Resource Group Consistency Error Withdrawal

  • Trying to change a block assignment to the same state it's already in.
  • Trying to free a block that's already free.
  • Trying to set a block to "data" that's already "data".
  • Trying to set a block to "dinode" that's already "dinode".
  • A resource group whose count of free blocks doesn't match the bitmap count of free blocks.
  • A resource group whose count of dinodes doesn't match the bitmap count of dinodes.
  • A resource group whose count of data blocks doesn't match the bitmap count of data blocks.
  • A resource group whose count of data blocks doesn't match the actual data blocks in the region.
  • Invalid resource group information was received from another node (in a dlm lvb).
  • Trying to free a region that isn't part of a resource group (like the superblock, or the resource groups themselves).
  • Trying to free a dinode from a resource group that has no dinodes.
  • Trying to change a block status from free to unlinked.

Journal Consistency Error

  • A journal in which the starting entry could not be found.
  • A journal that does not start with a log header indicating it was unmounted.
  • A journal whose contents cannot be mapped.
  • A journal with multiple wrap points.
  • A journal with duplicate sequence numbers.
  • A journal with a corrupt log header.
  • A journal with a block that cannot be mapped.
  • Writing past the end of a journal without wrapping around.

Invalid Metadata Withdrawals

Magic Number Metadata Consistency


A *magic number consistency error withdrawal* means something within the gfs2 metadata points to more metadata, but that metadata doesn't appear as such because the block doesn't contain the special tag that should exist in all metadata blocks. This type of error means something has corrupted the block itself on disk or in memory, or somehow the reference to it as a metadata block is incorrect. [`fsck.gfs2` should be executed on the file system](/solutions/332223) as soon as possible.

For example, a file might be big enough to have 2 levels of indirection. The dinode points to an indirect block, which points to the data. For some unknown reason, that indirect block isn't tagged as metadata, so it cannot possibly point to a data block.

Metadata Type Consistency


A *metadata type consistency error* is triggered when the expected metadata structure type is different than what is found on disk. The utility[`fsck.gfs2` should be run on the gfs2 file system](/solutions/332223) after all cluster nodes have unmounted the gfs2 filesystem as soon as possible to correct this. An example of how to analyze the metadata for these types of withdrawals is described in this [article](/solutions/716764).

I/O Error Withdrawal


This [io withdrawal](/solutions/550083) occurs when there is an I/O error (storage error) which prevents an I/O request from completing. This can occur at the buffer or somewhere else in the storage layer. This type of error indicates that a problem exists at the storage layer and not at the file system layer, and the file system could not complete its I/O to the storage device(s) successfully in some way.

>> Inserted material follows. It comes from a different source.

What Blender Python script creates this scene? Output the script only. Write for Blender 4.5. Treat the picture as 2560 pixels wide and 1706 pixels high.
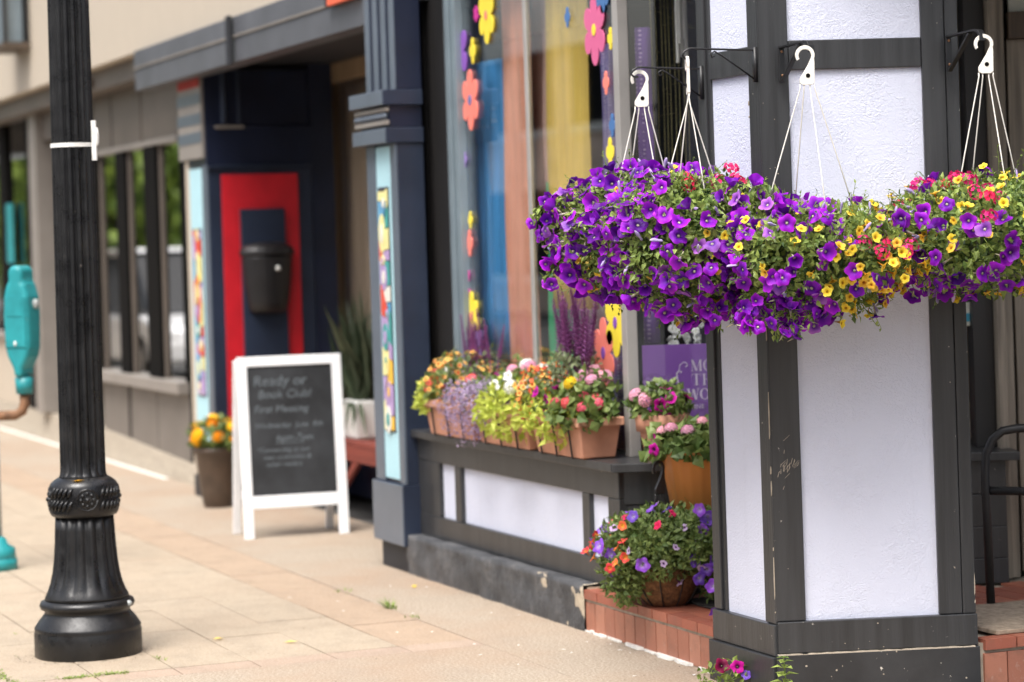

The fatal error in the storage layer will not trigger the gfs2 file system to withdraw instantly, but rather it will only error out if the storage has not recovered from that condition by the next time that the gfs2 file system is accessed. It is possible that the fatal error may have happened minutes, hours, or days before the withdrawal was triggered if the file system is accessed infrequently.

Assertion Error Withdrawal


When an [assertion](https://en.wikipedia.org/wiki/Assertion_%28software_development%29) is encountered that evaluates to `False` then the gfs2 could possibly be withdrawn. An assertion that evaluates to `False` in gfs2 does not always cause the file system to be withdrawn as shown in this [example](/solutions/55203).